À partir de cet instant, la communauté d’Africatown affirme son identité et son appartenance ethnique. Ils ne sont pas réellement Américains: ils sont avant tout Africains et entendent bien ne pas trahir leurs racines.
La communauté de l’Africatown : une communauté qui éveille de plus en plus l’intérêt.
Cette petite ville d’Alabama connaît un essor touristique remarquable. Les descendants de ceux qui étaient appelés par Foster des « propriétés personnelles » y restent pour continuer à faire vivre l’Histoire. Leurs ancêtres ont été vigilants à continuer de parler les langues comme le yoruba, porter leurs coiffures, suivre leurs organisations traditionnelles.
Puisque leur histoire a été racontée, notamment par la romancière Zora Neale Hurston dans Baaracoon, ils ont exigé de garder leurs vrais noms. Ce sont donc le témoignage de Kazoola, un des fondateurs de l’Africatown, et celui de John Smith, petit fils d’un des esclaves ayant vécu la traversée, qui laissent une mémoire vive dans l’actuel Bénin.
Les historiens, les chercheurs et le grand public sont de plus en plus intéressés par ces découvertes: elles font un pont entre les Africains et les Afro-Américains qui, c’est indéniable, ont une histoire commune. Pour toujours, le Bénin et l’Alabama seront tristement liés. Mais la création de l’Africatown est aussi une démonstration de résistance et d’espoir. Les descendants y sont éduqués dans le respect et la compréhension de leurs racines africaines. Ce qui est assez rare et précieux dans le pays où les Afro-Américains rencontrent, sans aucune surprise, un problème identitaire profond, partagés entre la terre qui a soumis leurs ancêtres comme esclaves et celle qu’ils n’ont jamais connue.

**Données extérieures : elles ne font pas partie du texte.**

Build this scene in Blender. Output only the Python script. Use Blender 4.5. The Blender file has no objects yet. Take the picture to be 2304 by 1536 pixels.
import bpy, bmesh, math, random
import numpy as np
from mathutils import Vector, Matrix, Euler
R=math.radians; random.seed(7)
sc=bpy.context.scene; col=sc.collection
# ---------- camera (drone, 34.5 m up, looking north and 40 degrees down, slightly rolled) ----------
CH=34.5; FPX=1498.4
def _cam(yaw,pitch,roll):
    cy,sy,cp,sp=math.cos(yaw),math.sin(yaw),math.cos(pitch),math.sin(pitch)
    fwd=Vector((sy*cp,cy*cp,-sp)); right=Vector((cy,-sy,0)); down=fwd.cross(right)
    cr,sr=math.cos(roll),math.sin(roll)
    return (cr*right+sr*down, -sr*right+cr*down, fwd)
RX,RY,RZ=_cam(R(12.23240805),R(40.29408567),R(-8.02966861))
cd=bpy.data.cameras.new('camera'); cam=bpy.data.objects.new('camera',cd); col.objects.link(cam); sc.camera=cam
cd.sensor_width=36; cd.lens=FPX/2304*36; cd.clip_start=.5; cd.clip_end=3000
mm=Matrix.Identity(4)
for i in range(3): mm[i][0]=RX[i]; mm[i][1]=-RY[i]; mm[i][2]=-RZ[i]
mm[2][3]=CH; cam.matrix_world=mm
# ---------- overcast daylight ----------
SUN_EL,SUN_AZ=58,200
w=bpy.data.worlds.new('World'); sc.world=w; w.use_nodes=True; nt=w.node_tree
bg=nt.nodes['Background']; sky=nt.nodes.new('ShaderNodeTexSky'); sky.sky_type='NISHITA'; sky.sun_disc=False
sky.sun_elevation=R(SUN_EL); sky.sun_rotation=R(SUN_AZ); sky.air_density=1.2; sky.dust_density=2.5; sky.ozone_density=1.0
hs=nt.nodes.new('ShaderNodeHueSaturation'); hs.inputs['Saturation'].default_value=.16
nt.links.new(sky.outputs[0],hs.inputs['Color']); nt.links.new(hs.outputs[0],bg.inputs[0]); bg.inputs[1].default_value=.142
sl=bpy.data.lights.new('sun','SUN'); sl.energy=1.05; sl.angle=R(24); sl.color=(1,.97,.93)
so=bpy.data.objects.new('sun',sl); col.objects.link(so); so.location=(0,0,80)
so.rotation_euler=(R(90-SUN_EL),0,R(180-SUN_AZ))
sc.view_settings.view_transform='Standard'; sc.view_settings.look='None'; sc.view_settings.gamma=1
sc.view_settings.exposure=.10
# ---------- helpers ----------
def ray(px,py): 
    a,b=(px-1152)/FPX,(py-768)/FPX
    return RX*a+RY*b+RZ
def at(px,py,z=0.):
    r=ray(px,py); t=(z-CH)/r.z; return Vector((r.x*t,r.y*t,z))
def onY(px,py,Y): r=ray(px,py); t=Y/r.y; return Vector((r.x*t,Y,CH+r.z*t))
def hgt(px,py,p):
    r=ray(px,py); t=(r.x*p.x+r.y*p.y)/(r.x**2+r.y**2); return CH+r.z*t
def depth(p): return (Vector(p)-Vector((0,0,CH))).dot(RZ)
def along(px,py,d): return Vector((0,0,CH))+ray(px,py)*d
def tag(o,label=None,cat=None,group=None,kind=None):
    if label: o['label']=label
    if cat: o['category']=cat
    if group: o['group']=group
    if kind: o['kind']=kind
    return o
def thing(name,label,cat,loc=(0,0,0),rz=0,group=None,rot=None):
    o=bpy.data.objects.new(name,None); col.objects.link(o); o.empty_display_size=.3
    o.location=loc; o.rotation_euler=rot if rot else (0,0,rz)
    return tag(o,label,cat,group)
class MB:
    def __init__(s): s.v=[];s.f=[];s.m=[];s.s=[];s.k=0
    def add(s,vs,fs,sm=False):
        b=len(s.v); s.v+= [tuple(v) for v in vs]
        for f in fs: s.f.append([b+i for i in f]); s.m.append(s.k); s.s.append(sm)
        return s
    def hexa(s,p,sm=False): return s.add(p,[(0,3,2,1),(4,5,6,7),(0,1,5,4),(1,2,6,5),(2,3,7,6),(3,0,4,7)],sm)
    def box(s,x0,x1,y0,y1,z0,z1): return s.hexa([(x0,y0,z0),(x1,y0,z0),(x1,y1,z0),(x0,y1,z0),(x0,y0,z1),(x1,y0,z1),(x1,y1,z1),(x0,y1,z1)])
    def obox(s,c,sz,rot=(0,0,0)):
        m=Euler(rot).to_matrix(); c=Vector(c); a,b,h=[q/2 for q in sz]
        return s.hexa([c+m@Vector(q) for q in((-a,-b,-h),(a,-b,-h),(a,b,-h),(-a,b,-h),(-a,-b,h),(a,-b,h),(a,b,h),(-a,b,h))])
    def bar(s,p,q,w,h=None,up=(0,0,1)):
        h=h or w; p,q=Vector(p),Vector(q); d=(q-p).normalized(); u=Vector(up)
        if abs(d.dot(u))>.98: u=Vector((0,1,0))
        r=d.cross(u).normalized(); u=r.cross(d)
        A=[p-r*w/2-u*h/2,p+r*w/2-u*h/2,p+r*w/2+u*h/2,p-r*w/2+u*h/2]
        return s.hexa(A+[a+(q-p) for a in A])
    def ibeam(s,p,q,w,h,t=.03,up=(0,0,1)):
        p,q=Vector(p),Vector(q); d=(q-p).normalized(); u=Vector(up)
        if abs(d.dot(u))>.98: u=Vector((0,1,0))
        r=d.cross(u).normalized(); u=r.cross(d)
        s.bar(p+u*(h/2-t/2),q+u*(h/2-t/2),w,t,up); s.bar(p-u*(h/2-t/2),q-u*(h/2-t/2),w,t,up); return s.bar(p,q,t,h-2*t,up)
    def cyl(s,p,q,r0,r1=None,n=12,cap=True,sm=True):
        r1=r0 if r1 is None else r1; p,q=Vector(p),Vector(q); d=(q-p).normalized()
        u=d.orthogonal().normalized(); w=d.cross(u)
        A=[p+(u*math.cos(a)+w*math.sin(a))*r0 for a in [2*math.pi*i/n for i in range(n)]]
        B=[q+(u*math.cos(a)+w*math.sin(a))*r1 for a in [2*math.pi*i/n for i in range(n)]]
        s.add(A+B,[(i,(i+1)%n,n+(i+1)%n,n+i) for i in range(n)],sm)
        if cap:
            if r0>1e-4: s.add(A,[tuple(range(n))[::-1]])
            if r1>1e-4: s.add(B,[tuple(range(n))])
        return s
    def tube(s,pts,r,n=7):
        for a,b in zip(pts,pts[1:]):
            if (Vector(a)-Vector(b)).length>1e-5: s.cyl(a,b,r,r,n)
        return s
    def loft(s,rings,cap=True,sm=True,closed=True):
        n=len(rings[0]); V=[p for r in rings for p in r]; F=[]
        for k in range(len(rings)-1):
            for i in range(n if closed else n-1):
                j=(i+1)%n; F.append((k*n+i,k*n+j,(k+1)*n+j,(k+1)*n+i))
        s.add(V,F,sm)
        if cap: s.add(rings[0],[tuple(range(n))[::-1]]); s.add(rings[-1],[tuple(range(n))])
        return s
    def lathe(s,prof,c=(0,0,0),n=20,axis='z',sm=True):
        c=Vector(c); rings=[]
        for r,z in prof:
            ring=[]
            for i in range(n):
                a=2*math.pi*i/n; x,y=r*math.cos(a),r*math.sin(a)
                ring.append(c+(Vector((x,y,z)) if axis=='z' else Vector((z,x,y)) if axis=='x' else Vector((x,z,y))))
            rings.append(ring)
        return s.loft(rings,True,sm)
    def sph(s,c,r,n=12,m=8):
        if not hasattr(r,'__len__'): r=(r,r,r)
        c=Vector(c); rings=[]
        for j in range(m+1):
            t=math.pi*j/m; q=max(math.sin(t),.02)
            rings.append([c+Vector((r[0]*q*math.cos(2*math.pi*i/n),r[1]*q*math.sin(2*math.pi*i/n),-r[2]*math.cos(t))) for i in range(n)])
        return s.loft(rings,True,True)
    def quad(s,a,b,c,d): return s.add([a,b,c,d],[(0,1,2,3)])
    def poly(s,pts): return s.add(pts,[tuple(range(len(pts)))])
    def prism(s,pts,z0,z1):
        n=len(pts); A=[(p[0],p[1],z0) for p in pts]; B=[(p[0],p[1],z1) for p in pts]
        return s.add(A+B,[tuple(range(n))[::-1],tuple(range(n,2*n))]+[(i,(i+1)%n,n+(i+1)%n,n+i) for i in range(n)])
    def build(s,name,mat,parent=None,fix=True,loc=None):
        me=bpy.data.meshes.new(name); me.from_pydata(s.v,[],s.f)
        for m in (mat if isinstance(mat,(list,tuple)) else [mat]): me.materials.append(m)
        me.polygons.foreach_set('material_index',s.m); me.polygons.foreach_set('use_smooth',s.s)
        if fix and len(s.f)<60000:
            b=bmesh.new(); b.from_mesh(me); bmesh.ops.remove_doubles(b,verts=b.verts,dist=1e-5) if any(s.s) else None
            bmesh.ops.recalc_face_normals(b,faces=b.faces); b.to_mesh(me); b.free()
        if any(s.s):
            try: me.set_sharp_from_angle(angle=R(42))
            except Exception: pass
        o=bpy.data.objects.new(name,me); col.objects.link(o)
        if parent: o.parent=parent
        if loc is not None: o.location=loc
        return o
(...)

L’histoire sans cesse approfondie du Clotilda vulgarise les connaissances transmises au sujet de la traversée, de l’histoire de l’esclavage aux États-Unis et de la honte que représente aujourd’hui encore la Traite Atlantique. Le travail d’historien, lorsqu’il est fait avec honnêteté et transparence, accomplit le devoir de mémoire.